Han pasado dos meses desde que los nicaragüenses se levantaron para demandar el fin del gobierno de Ortega, el hombre que ha dominado la vida política del país por casi cuarenta años. El poderío inicial de las protestas, cuando parecía que tan solo el enojo en las calles sería suficiente para tumbar a quien fue el héroe de la revolución de 1979, ahora se ha topado con la realidad de que Ortega y Rosario Murillo, la vicepresidenta y primera dama, se mantienen atrincherados.
Al mismo tiempo, el gobierno está involucrado en negociaciones atropelladas con una alianza de grupos opositores, entre ellos los estudiantes que desataron el movimiento, empresarios y organizaciones agrícolas.
La conferencia episcopal, mediadora en el diálogo, ha propuesto que haya elecciones anticipadas para marzo (el mandato actual de Ortega terminaría en 2021).
Según la versión del gobierno, los manifestantes son vándalos y terroristas, pero en las calles el clamor es otro. Hombres enmascarados tiran puertas durante la madrugada y se llevan a presuntos sospechosos, francotiradores abren fuego durante protestas y paramilitares desmantelan las barricadas construidas por los manifestantes con tambos y piedras.
Las manifestaciones en las primeras semanas se detuvieron cuando hombres armados abrieron fuego durante una protesta el 30 de mayo, fecha en que Nicaragua celebra del Día de la Madre, y murieron quince personas.

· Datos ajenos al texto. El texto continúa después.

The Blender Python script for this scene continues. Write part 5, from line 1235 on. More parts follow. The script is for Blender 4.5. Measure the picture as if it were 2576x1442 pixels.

El Centro Nicaragüense de Derechos Humanos (Cenidh) ha registrado al menos 178 muertos y más de 1.000 heridos. Organismos internacionales como la Comisión Interamericana de Derechos Humanos (CIDH) han alertado de posibles ejecuciones extrajudiciales y han instado al Gobierno de Ortega a cesar la represión contra los manifestantes. El pasado 18 de junio, el Alto Comisionado de la ONU para los Derechos Humanos, Zeid Ra’ad Al Hussein, planteó que la situación en Nicaragua «bien podría merecer» la creación de una investigación internacional.